Which brings me to the next point; with the Future Foundation and their extended family appearing regularly for the last 5 issues and now the Avengers Academy (and the New Avengers appearing just issues before), it has to be said: in this reader's opinion, Spider-man is sure feeling crowded out of his own book right now.
Christos Gage does well enough with the guest scripting here, however, as the story is mostly Spidey-centric. The interaction between Spider-man, his FF teammates, and the kids in Avengers Academy is well penned. Having Giant Man appear needing a class substitute right after having Pete ruminate aloud on how he misses teaching is preposterous enough at face value, but Gage manages to wring some laughs out of it at Spidey's expense. It's actually good to have Peter Parker's teaching years referenced, and I couldn't help but note Pete's mental shout-out to the identity reveal and the mind-wipe that followed it, which seems to never be referenced much in these pages. I have to also mention Reilly Brown's linework, which is solid throughout.
Not a bad setup for a two-parter by Gage and Brown; it's nice to see references to Peter's teaching and other events that regular Spider-man writers seem to try to steadfastly ignore.
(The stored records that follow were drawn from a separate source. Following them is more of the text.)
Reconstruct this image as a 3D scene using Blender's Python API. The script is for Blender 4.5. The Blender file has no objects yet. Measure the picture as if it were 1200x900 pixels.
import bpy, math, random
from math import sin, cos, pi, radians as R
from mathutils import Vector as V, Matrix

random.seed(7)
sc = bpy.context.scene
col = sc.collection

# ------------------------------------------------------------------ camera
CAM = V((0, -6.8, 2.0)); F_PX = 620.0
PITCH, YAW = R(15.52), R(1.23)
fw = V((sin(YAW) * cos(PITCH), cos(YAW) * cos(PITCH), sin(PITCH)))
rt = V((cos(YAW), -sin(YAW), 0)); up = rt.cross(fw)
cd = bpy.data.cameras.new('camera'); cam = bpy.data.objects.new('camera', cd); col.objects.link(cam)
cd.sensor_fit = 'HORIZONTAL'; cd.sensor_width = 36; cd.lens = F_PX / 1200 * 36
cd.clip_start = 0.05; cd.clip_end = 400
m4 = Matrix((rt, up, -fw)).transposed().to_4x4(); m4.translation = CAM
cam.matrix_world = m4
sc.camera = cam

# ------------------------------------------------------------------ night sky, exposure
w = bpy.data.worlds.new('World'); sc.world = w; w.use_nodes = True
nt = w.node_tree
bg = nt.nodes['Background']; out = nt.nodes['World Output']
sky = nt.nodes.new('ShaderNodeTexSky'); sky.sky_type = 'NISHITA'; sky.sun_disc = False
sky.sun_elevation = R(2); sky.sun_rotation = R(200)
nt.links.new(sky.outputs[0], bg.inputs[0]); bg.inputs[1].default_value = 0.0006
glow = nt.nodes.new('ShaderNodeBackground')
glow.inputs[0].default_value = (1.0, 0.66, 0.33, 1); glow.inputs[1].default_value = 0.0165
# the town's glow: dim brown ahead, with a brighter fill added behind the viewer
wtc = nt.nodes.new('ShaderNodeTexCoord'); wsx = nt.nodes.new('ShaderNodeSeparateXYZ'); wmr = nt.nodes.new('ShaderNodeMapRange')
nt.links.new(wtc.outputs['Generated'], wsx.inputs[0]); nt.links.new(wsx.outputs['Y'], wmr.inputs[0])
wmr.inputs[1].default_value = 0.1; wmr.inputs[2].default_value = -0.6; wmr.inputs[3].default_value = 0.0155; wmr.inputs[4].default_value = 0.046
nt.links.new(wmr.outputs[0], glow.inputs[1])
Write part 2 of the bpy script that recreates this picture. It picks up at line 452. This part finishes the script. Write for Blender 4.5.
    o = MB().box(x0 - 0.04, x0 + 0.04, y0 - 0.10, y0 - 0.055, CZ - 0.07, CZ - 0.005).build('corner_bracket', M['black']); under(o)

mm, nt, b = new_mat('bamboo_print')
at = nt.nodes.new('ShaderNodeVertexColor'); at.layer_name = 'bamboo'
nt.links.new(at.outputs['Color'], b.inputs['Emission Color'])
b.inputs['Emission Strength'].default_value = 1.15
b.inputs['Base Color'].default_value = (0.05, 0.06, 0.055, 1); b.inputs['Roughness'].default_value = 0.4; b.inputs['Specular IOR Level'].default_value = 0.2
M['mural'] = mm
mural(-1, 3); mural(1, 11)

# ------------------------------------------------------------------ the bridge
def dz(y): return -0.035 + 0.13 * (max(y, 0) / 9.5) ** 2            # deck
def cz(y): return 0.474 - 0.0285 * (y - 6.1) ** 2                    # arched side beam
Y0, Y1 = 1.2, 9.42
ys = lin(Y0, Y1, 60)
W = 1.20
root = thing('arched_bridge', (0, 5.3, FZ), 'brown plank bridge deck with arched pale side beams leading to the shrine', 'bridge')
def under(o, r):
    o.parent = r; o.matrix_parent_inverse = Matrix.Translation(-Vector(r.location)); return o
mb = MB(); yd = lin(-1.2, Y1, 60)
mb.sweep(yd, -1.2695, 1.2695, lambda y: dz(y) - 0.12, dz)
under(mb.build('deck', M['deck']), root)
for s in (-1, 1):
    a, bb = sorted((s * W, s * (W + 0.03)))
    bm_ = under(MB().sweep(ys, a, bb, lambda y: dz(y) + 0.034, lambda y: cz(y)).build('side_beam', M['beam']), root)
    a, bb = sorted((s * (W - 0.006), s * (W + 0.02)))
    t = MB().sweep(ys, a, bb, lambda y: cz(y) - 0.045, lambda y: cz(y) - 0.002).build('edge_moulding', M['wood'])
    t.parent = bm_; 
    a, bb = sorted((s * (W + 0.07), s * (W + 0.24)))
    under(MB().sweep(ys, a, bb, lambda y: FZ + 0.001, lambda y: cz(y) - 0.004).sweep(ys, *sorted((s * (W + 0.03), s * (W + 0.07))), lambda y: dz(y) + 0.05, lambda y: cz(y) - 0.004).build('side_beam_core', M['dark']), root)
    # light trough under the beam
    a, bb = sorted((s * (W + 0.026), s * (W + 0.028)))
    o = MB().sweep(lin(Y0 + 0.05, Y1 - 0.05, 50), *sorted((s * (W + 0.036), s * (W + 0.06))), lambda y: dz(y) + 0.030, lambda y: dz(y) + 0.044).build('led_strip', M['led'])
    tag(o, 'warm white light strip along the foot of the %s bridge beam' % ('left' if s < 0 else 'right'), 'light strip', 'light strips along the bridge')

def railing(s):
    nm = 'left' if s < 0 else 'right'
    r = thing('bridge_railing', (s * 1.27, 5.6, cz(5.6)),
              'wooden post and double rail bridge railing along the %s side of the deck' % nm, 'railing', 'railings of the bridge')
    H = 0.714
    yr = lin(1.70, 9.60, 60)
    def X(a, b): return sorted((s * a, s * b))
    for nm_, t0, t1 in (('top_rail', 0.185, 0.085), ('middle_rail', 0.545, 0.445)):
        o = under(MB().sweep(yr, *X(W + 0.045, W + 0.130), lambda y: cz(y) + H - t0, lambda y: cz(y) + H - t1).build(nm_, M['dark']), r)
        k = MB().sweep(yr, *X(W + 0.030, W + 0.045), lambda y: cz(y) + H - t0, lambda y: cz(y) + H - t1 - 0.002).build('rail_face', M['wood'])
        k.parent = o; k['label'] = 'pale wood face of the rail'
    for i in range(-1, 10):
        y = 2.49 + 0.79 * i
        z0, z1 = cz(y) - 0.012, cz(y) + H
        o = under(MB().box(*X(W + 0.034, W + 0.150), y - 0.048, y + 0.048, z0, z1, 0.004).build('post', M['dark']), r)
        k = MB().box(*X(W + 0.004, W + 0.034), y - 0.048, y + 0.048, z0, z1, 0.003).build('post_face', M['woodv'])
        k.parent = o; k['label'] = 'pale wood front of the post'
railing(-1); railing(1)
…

But the glut of guest characters and teams lately is making me think they should just bring back Marvel Team Up and be done with it. Besides Carlie, we haven't seen any of the supporting cast in what seems like ages. (And did the two-page resolution with Carlie's mystery tatt and her suspicion of Peter last issue feel just a bit too tidy to anyone else?) I have to wonder how Peter explains his absence at Horizon Labs during all his FF adventures, or if this has already been touched on and I just missed it.
Also, similar events such as Spidey being crippled by fear and doubt because of a villain's powers make this feel a little too close to what's happening in the recently released Spider-man: Fear Itself tie-in issue. Still, this story stands well on its own, and there's enough to like here. Three webs for starters.